Responsible Black Boxes: How Virtue Ethics Can Bridge the Responsibility Gap in AI
摘要
The rapid advancement of artificial intelligence (AI)—especially the emergence of opaque ‘black-box’ model architectures—has raised concerns about moral responsibility. If the internal workings of AI are invisible even to engineering organisations, how do we determine who is responsible for the system’s results? Many have turned to explainable AI (XAI) paradigms to solve this ‘responsibility gap’, assuming that transparent models are necessary for accountability. We argue, however, that Aristotelian virtue ethics more adequately addresses the black-box challenge by locating responsibility in the character and dispositions of the engineering organisations that design, deploy, and use AI, independent of whether models are fully explainable. While the XAI paradigm tries to ensure that AI systems are sufficiently interpretable to identify causal contributors, virtue ethics cultivates phronesis (practical wisdom) and moral dispositions, allowing engineering organisations to respond flexibly and responsibly to novel or unpredictable scenarios even when causal processes remain opaque. To illustrate our case, we analyse how XAI approaches can falter when confronted with the opacity of large language models and their emergent behaviours.

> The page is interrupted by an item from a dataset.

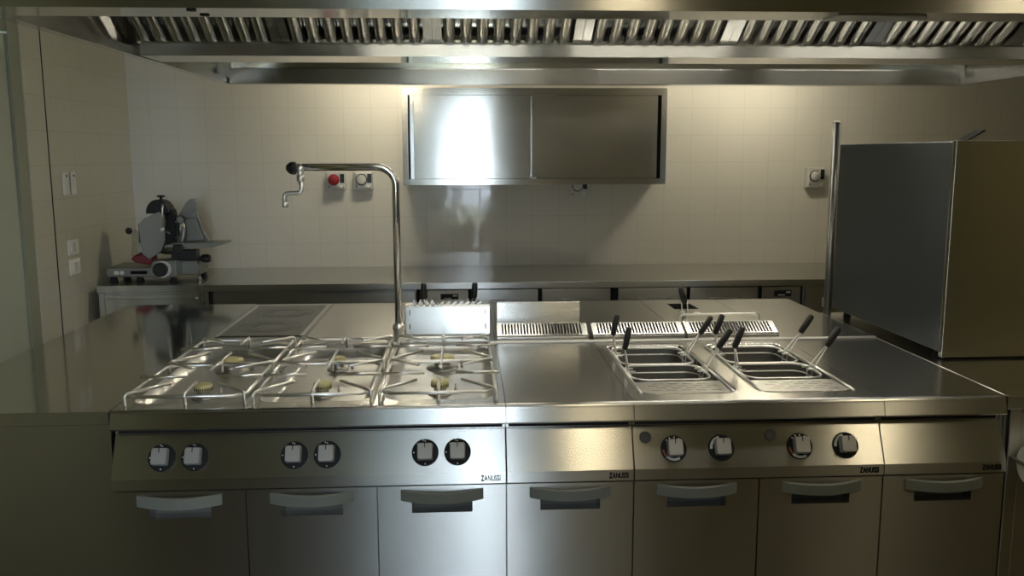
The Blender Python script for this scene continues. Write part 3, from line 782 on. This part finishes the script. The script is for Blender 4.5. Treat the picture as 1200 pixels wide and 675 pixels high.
t = thing('base_cabinet', (3.5, 2.9, 0), 'steel base cabinet at the right end of the back worktop', 'cabinet')
obj('body', MB().box(3.124, 3.89, CY + .045, YB - .01, .1, CZ - .042), 'steel', t)
d = obj('door', MB().box(3.13, 3.88, CY + .012, CY + .044, .13, CZ - .055), 'steel', t, bevel=.003)
obj('latch', MB().box(3.235, 3.25, CY + .006, CY + .0118, .71, .765), 'white', d)
obj('plinth', MB().box(3.14, 3.87, CY + .07, YB - .02, 0, .1), 'dull', t)

# ------------------------------------------------------------------ wall cabinet
cx0, cx1, cz0, cz1, cy = .700, 2.357, 1.436, 2.032, 2.95
t = thing('wall_cabinet', (1.53, 3.13, cz0), 'wide stainless steel wall cabinet with two sliding doors on the tiled wall', 'cabinet')
f = MB(); q = [(cx0, cz0), (cx1, cz0), (cx1, cz1), (cx0, cz1)]; hq = [(cx0 + .036, cz0 + .036), (cx1 - .036, cz0 + .036), (cx1 - .036, cz1 - .042), (cx0 + .036, cz1 - .042)]
f.sheet(q, [hq], lambda a, b: (a, cy, b)); f.ring([(a, cy, b) for a, b in q], [(a, YB - .002, b) for a, b in q]); f.face([(a, YB - .002, b) for a, b in q])
f.ring([(a, cy, b) for a, b in hq], [(a, cy + .05, b) for a, b in hq]); f.face([(a, cy + .05, b) for a, b in hq], 1)
obj('carcass', f, 'cab', t, extra=('gap',))
d = obj('sliding_door', MB().box(.772, 1.506, cy + .008, cy + .024, cz0 + .037, cz1 - .043), 'cab', t, bevel=.002)
obj('door_edge', MB().box(.748, .771, cy + .010, cy + .024, cz0 + .037, cz1 - .043), 'bright', d)
obj('edge_strip', MB().box(1.499, 1.507, cy + .004, cy + .0078, cz0 + .037, cz1 - .043), 'bright', d)
d = obj('sliding_door', MB().box(1.48, 2.305, cy + .027, cy + .043, cz0 + .037, cz1 - .043), 'cab', t, bevel=.002)
obj('door_guide', MB().box(1.50, 1.535, cy + .002, cy + .026, cz0 + .037, cz0 + .046), 'box_grey', t)

# ------------------------------------------------------------------ boxes on the back wall
def switch_box(xc, z0, z1, label, red=False):
    t = thing('emergency_stop' if red else 'switch_box', (xc, YB, (z0 + z1) / 2), label, 'switch', None if red else 'grey rotary switch boxes on the back wall')
    w = .062; yf = YB - .055
    obj('housing', MB().box(xc - w, xc + w, yf, YB - .001, z0, z1), 'box_grey', t, bevel=.006)
    obj('cover', MB().box(xc - w + .012, xc + w - .004, yf - .006, yf - .0002, z0 + .014, z1 - .006), 'box_grey', t, bevel=.003)
    zc = z0 + (z1 - z0) * .58
    if red: obj('push_button', MB().lathe([(.02, 0), (.02, .014), (.036, .016), (.037, .028), (.03, .036), (.0001, .039)], (xc - .008, yf - .006, zc), (0, -1, 0), n=28), 'red', t)
    else:
        d = obj('dial', MB().lathe([(.038, 0), (.038, .006), (.034, .006)], (xc - .008, yf - .006, zc), (0, -1, 0), n=28), 'black', t)
        obj('knob', MB().lathe([(.032, .004), (.031, .022), (.026, .026), (.0001, .026)], (xc - .008, yf - .006, zc), (0, -1, 0), n=28), 'box_grey', d)
    obj('indicator_window', MB().box(xc + .030, xc + w - .005, yf - .009, yf - .0062, zc - .022, z1 - .012), 'display', t)
    obj('terminal', MB().box(xc + .026, xc + w - .012, yf - .010, yf - .0062, z0 + .018, z0 + .03), 'white', t)
    sc = MB()
    for dx in (-w + .02, w - .012):
        for zz in (z0 + .022,): sc.lathe([(.0045, 0), (.0045, .002)], (xc + dx, yf - .006, zz), (0, -1, 0), n=8)
    obj('screw', sc, 'ink', t)
switch_box(.238, 1.395, 1.512, 'grey switch box with a round red emergency button on the tiled wall', True)
switch_box(.416, 1.395, 1.512, 'grey rotary switch box right beside the red emergency button')
switch_box(1.842, 1.340, 1.472, 'grey rotary switch box half hidden under the wall cabinet')
switch_box(3.452, 1.398, 1.532, 'grey rotary switch box on the wall near the upright post')

# plates on the left wall
def plate(y0, y1, z0, z1, name, label, cat, kind):
    t = thing(name, (XL, (y0 + y1) / 2, (z0 + z1) / 2), label, cat, None)
    obj('plate', MB().box(XL + .0005, XL + .011, y0, y1, z0, z1), 'white', t, bevel=.003)
    n = 3
    if kind == 'socket':
        for k in range(n):
            ya = y0 + .012 + (y1 - y0 - .024) * k / n
            obj('socket_insert', MB().box(XL + .0112, XL + .016, ya + .002, ya + (y1 - y0 - .024) / n - .002, z0 + .018, z1 - .018), 'box_grey' if k == 1 else 'white', t, bevel=.002)
    else:
        obj('rocker', MB().box(XL + .0112, XL + .017, y0 + .015, y1 - .015, (z0 + z1) / 2 - .03, (z0 + z1) / 2 + .03), 'white', t, bevel=.002)
        obj('pilot_light', MB().box(XL + .0112, XL + .014, (y0 + y1) / 2 - .005, (y0 + y1) / 2 + .005, z1 - .026, z1 - .016), 'ink', t)
plate(2.275, 2.345, 1.41, 1.535, 'light_switch', 'white upright switch plate on the left wall, nearer the pier', 'switch', 'switch')
plate(2.375, 2.43, 1.41, 1.535, 'light_switch', 'narrow white switch plate on the left wall, nearer the slicer corner', 'switch', 'switch')
plate(2.278, 2.403, 1.082, 1.166, 'wall_socket', 'upper white socket plate low on the left wall', 'socket', 'socket')
plate(2.282, 2.408, .972, 1.058, 'wall_socket', 'lower white socket plate on the left wall just above table height', 'socket', 'socket')

# ------------------------------------------------------------------ meat slicer on the back counter
sl = thing('meat_slicer', (-.76, 2.72, CZ), 'aluminium meat slicer with black knobs at the left end of the back worktop', 'slicer')
OX, OY = -.745, 2.70
def sx(p): return OX + (p - 190) / 190.
def sz(p): return CZ + (328 - p) / 190.
b = MB().box(sx(135), sx(186), OY - .05, OY + .22, sz(322.5), sz(311))
obj('base', b, 'cast', sl, bevel=.008, seg=3)
obj('motor_housing', MB().prism([(sx(185.5), sz(322.5)), (sx(213), sz(322.5)), (sx(213), sz(303)), (sx(190), sz(303)), (sx(185.5), sz(306))], OY - .065, OY + .05, 'Y')
    .box(sx(186), sx(233), OY + .0505, OY + .24, sz(322.5), sz(306)), 'cast', sl, bevel=.005)
for x, y in ((sx(141), OY - .02), (sx(208), OY - .03), (sx(141), OY + .19), (sx(228), OY + .2), (sx(170), OY - .02)):
    obj('foot', MB().lathe([(.026, .0005), (.022, .012), (.017, .031)], (x, y, CZ), n=16), 'rubber', sl)
obj('power_switch', MB().lathe([(.012, 0), (.012, .005)], (sx(152.5), OY - .0505, sz(317)), (0, -1, 0), n=14).box(sx(144), sx(149), OY - .054, OY - .0505, sz(319), sz(315)), 'white', sl)
obj('name_strip', MB().box(sx(162), sx(180), OY - .0525, OY - .0505, sz(318.5), sz(315)), 'ink', sl)
kd = obj('thickness_dial', MB().lathe([(.05, 0), (.05, .008), (.047, .010)], (sx(198.5), OY - .0655, sz(313)), (0, -1, 0), n=28), 'white', sl)
obj('dial_knob', MB().lathe([(.043, .0102), (.041, .035), (.034, .04), (.0001, .04)], (sx(197), OY - .0655, sz(313)), (0, -1, 0), n=14, smooth=False), 'black', kd)
# gauge plate: tall ridged plate, turned to the left
gp = MB(); o = [(173, 262), (177, 257), (197, 247), (198, 262), (196, 284), (192, 295), (180, 303), (174, 297), (172, 280)]
gp.loft([[(sx(p), OY - .02 + (p - 172) / 26 * .07 + d, sz(q)) for p, q in o] for d in (0, .012)])
obj('gauge_plate', gp, 'ridged', sl, bevel=.003)
obj('gauge_edge', MB().tube([(sx(172.3), OY - .022, sz(262)), (sx(172), OY - .022, sz(284))], .004, n=6), 'cast', sl)
# blade and its black top cover
bl = MB().lathe([(.125, 0), (.13, .004), (.11, .012), (.0001, .012)], (sx(197), OY + .09, sz(275)), (-.35, -1, .15), n=40)
obj('blade', bl, 'cast', sl)
cv = MB(); rings = []
for d in (0, .09):
    rings.append([(sx(190 + 13.5 * math.cos(a)) + d * .1, OY + .035 + d, sz(252 - 16 * math.sin(a))) for a in [PI * k / 10 for k in range(11)]])
obj('sharpener_cover', cv.loft(rings), 'black', sl, bevel=.006)
obj('cover_screw', MB().lathe([(.008, 0), (.008, .018), (.024, .02), (.024, .028), (.018, .032)], (sx(192), OY + .08, sz(237.5)), n=12), 'black', sl)
obj('guard_bar', MB().tube(arc_path([(sx(194), OY + .06, sz(241)), (sx(198.5), OY - .005, sz(243)), (sx(197.5), OY - .012, sz(268))], .015), .006, n=8).lathe([(.011, 0), (.011, .01)], (sx(198), OY - .018, sz(269)), (0, -1, 0), n=12), 'chrome', sl)
obj('blade_housing', MB().prism([(sx(199), sz(262)), (sx(206), sz(247)), (sx(209), sz(262)), (sx(209), sz(284)), (sx(197), sz(287))], OY + .03, OY + .12, 'Y'), 'dial', sl, bevel=.005)
# carriage on the right: fin, pusher arm, tray
obj('carriage_plate', MB().prism([(sx(a), sz(c)) for a, c in ((208, 256), (217, 241), (222, 236.5), (228, 236), (230, 242), (230.5, 256), (237, 276), (243, 286), (210, 286))], OY + .115, OY + .127, 'Y'), 'ridged', sl, bevel=.003)
obj('pusher_plate', MB().prism([(sx(a), sz(c)) for a, c in ((217, 259), (230, 258), (233, 270), (238, 283), (216, 285))], OY + .08, OY + .09, 'Y'), 'cast', sl, bevel=.003)
pa = MB().tube([(sx(200), OY + .04, sz(262)), (sx(215), OY + .06, sz(261))], .011, n=10)
pa.tube([(sx(213.5), OY + .06, sz(257)), (sx(213), OY + .06, sz(284))], .015, n=10)
pa.tube([(sx(198), OY + .03, sz(271)), (sx(209), OY + .05, sz(280))], .009, n=8)
pa.lathe([(.02, 0), (.024, .01), (.02, .02)], (sx(215), OY + .05, sz(259)), (0, -1, 0), n=14)
pa.lathe([(.012, 0), (.012, .05)], (sx(226.5), OY + .075, sz(249)), (0, -1, 0), n=12)
obj('pusher_arm', pa, 'cast', sl)
obj('carriage_tray', MB().prism([(sx(a), sz(c)) for a, c in ((198, 290), (251, 290), (266, 286), (266, 284.5), (212, 284.5), (198, 287.5))], OY - .01, OY + .14, 'Y'), 'cast', sl, bevel=.002)
hb = MB().box(sx(208.5), sx(219), OY - .03, OY + .03, sz(297), sz(286)).box(sx(206), sx(234), OY - .028, OY + .05, sz(304), sz(292.5))
obj('carriage_handle', hb, 'black', sl, bevel=.006)
obj('side_knob', MB().tube([(sx(231), OY + .02, sz(303)), (sx(237), OY + .02, sz(303))], .009, n=10).lathe([(.018, 0), (.024, .012), (.026, .04), (.02, .055)], (sx(236.5), OY + .02, sz(303)), (1, 0, 0), n=16), 'black', sl)
obj('stand_rod', MB().tube([(sx(234), OY + .01, sz(325)), (sx(234), OY + .01, sz(304))], .006, n=8).lathe([(.016, 0), (.008, .03)], (sx(234), OY + .01, CZ + .001), n=12), 'cast', sl)
gd = MB(); pr = [(158, 300), (160, 276), (163, 269), (168, 272), (176, 275), (178, 303)]
gd.loft([[(sx(p), OY + .04 + d, sz(q)) for p, q in pr] for d in (0, .005)])
obj('clear_guard', gd, 'guard', sl)
obj('guard_knob', MB().lathe([(.008, 0), (.018, .006), (.021, .016), (.018, .026), (.008, .03)], (sx(159.5), OY + .03, sz(271)), (-.4, -1, 0), n=14), 'black', sl)
# red and white packet lying on the slicer base
pk = MB(); pr = [(159, 303), (163, 299), (169, 298), (174, 296), (182, 302), (183, 307), (178, 310), (164, 307)]
pk.loft([[(sx(p), OY + .0 + d + (p - 160) * .0005, sz(q) + d * .1) for p, q in pr] for d in (0, .10)])
po = tag(obj('packet', pk, 'packet', bevel=.008), 'small crumpled red packet lying on the slicer base', 'packet')
for f in po.data.polygons: pass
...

We then show how the ethics of Aristotelian virtue more adequately assigns responsibility by emphasising habituation, character development, and readiness to handle unforeseen consequences. We continue by exploring practical difficulties in integrating a virtue-ethical perspective in AI contexts, contrasting a more pessimistic view, highlighting institutional and cultural obstacles, with a more optimistic outlook that sees targeted education fostering virtuous engineering organisations. We close by concluding that even when practical difficulties are considered, virtue ethics remains our strongest tool to achieve responsible AI in a situation where algorithms are ‘black boxes’.